You will notice that participants in disasters typically locate the 'beginning' of the disaster at a point suggesting their own control over events. A plane crash retold will begin not with the pressure system over the Central Pacific that caused the instability over the Gulf that caused the wind shear at DFW but at some manageable human intersect, with for example the 'funny feeling' ignored at breakfast."

Elena leaves the campaign trail and decides to help her father with one last deal. He is clearly suffering from some form of dementia as he cannot remember the fact that Elena's mother - his ex wife - is dead. Its during one of these episodes of dementia that Elena agrees to finish an arms deal her father organized. From here, everything starts to spiral.

Again, I don't want to focus too much on plot because it's not the reason I return to the book so often. I love the way Didion writes Elena's character. Like most Didion heroins, Elena is incredibly passive and remote. This is what disturbed me so much about Dee Rees' Netflix adaptation starring Anne Hathaway as Elena McMahon. I do believe that there is a version where Hathaway plays the character right... but instead they chose to play Elena as a sassy, bulldozing reporter. It made me hate the movie only five minutes into it.

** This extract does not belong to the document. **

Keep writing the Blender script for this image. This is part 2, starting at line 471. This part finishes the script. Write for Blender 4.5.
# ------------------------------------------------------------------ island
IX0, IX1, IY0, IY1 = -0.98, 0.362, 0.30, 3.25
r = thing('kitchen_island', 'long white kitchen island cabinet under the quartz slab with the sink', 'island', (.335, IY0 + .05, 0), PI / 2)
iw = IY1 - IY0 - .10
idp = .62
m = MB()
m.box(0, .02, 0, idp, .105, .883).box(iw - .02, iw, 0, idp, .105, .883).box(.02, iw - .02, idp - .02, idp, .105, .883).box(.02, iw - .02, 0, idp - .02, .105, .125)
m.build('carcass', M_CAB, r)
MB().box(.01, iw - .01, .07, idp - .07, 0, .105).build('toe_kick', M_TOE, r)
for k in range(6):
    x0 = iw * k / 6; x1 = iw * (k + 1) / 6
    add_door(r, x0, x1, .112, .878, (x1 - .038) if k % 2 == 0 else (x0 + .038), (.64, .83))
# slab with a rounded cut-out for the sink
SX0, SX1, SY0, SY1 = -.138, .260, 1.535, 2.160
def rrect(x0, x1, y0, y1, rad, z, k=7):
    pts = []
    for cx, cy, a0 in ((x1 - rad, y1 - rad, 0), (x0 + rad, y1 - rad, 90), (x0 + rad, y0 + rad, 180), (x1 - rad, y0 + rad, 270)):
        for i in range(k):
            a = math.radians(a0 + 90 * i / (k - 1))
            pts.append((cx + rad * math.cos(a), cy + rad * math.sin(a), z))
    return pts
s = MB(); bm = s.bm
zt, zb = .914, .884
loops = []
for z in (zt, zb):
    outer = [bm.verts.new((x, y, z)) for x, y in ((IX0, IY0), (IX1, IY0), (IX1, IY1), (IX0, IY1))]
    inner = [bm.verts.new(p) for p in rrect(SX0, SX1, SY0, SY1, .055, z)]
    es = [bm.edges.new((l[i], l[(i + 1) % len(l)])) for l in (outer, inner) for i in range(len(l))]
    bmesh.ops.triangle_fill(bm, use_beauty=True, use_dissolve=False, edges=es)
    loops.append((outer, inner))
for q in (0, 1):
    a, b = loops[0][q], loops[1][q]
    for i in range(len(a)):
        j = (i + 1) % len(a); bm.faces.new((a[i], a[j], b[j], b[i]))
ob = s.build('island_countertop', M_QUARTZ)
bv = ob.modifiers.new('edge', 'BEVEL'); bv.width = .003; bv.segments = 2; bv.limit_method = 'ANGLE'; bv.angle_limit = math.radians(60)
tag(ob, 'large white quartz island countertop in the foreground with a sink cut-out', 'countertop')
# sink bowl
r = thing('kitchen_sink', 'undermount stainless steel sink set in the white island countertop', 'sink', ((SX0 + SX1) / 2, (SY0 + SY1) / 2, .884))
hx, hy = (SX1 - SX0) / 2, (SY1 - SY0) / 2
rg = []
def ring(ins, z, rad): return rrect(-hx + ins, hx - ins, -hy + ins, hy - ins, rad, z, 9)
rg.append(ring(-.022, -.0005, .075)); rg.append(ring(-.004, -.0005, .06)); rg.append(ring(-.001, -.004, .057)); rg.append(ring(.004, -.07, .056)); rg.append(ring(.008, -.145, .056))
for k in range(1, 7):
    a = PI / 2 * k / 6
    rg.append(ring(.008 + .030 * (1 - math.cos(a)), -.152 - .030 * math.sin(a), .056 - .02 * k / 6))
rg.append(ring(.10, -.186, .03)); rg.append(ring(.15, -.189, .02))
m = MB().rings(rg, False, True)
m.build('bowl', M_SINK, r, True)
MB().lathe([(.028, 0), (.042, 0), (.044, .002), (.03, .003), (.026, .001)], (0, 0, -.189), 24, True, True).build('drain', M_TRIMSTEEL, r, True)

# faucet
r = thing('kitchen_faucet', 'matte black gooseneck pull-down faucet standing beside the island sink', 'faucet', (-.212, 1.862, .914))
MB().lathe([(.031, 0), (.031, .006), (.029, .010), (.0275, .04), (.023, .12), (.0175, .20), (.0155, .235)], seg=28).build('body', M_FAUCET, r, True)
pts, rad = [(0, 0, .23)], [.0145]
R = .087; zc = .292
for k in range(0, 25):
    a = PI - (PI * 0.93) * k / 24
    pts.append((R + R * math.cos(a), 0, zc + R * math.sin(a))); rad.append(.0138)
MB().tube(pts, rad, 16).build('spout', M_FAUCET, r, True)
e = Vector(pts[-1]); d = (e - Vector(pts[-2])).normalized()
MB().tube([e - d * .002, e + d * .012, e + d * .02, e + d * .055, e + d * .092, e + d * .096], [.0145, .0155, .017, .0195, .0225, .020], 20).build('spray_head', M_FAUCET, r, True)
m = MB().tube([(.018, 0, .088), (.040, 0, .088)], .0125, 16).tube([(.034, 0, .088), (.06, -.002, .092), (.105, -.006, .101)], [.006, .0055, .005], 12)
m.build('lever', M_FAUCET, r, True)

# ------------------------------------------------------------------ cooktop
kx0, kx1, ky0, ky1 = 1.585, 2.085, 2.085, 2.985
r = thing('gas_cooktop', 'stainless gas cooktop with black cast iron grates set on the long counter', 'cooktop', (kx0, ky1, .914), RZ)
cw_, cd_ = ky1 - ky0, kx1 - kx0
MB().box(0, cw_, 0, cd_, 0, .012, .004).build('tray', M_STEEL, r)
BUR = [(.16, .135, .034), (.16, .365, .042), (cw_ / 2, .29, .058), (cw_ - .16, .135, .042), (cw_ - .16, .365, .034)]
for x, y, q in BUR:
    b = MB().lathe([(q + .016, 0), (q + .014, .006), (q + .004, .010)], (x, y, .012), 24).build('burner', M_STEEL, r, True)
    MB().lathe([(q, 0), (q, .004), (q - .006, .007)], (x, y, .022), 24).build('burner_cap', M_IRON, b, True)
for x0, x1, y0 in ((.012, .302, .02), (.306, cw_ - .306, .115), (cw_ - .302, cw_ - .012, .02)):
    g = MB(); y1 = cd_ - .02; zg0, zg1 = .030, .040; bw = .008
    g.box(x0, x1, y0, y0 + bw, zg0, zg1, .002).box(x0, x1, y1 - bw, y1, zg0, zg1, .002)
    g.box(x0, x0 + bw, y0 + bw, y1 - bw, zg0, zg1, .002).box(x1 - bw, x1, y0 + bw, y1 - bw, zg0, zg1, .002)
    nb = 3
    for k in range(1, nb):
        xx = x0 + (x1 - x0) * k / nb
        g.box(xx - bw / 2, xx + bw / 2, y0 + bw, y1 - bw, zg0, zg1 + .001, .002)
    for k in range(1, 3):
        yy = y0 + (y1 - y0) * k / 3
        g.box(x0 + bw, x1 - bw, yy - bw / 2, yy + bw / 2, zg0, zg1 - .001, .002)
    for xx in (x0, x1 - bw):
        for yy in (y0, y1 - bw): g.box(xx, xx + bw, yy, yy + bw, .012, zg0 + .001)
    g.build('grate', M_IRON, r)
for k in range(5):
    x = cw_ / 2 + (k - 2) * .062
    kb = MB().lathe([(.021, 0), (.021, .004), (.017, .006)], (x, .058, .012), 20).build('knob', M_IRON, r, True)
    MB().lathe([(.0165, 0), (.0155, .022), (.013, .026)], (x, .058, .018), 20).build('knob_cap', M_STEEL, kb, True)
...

I will also quickly say here that the ending was baffling... completely muddling/destroying one of the central aspects of the book - e.g. the relationship between Elena and Treat Morrison (a federal agent attached to her situation).

Anne Hathaway as Elena McMahon in Dee Rees's Netflix adaptation
My favourite element of Didion's writing has always been her reportorial prose. I love the way she describes her environment and the details she finds important. A lot of her novels are set in California or abroad in tropical climates. She's written a lot about Hawaii and Miami, and those climates are always hanging over her characters.

Big killer head wave, he remembered. You know the kind. The kind where you step out of the car onto the street and you sink into the asphalt and if you don't move fast you're methane."

It's difficult to tell if the narrator or Elena herself resembles Didion more. I could tell with Dee Rees's movie they were definitely giving Hathaway a Didion-esque look - hair cut to the shoulders and a tan. Like Didion, Elena also has a background in journalism. This is reflected in Elena's diary notes:

They were not exactly the kind of notes a professional writer or reporter might make, but neither were they conventional 'diary' notes, the confessions or private thoughts set down by a civilian. What was peculiar about these entries was that they reflected elements of both modes, the personal and the reportorial, with no apparent distinction between the two."

I know this is lame to admit, but it was this passage that made me want to keep a notebook. I started off just writing bullet points about what I did on the weekend, or what TV show or podcast I started. But now I find myself returning to it more often to write things down and read back on past entries.

Joan Didion
This book is hard to review because I think so much of its value is tied up in Didion's writing style and appreciating that as you go through it. There is one scene between Elena and an arms dealer that involves a dog that still makes me sick to my stomach to think about. This scene happens verbatim in the movie adaptation but feels so much less than the source material.

One of my favourite passages from the book almost describes this feeling perfectly:

The lesson would have been that no one else will ever view our lives exactly as we do: someone else had looked at the snapshots and seen the two children but had failed to hear the music, had failed even to know or care that he or she was lacking the emotional score."

Watching the movie kind of gives you the bare bones, but you completely miss the full picture of Didion's beautiful prose.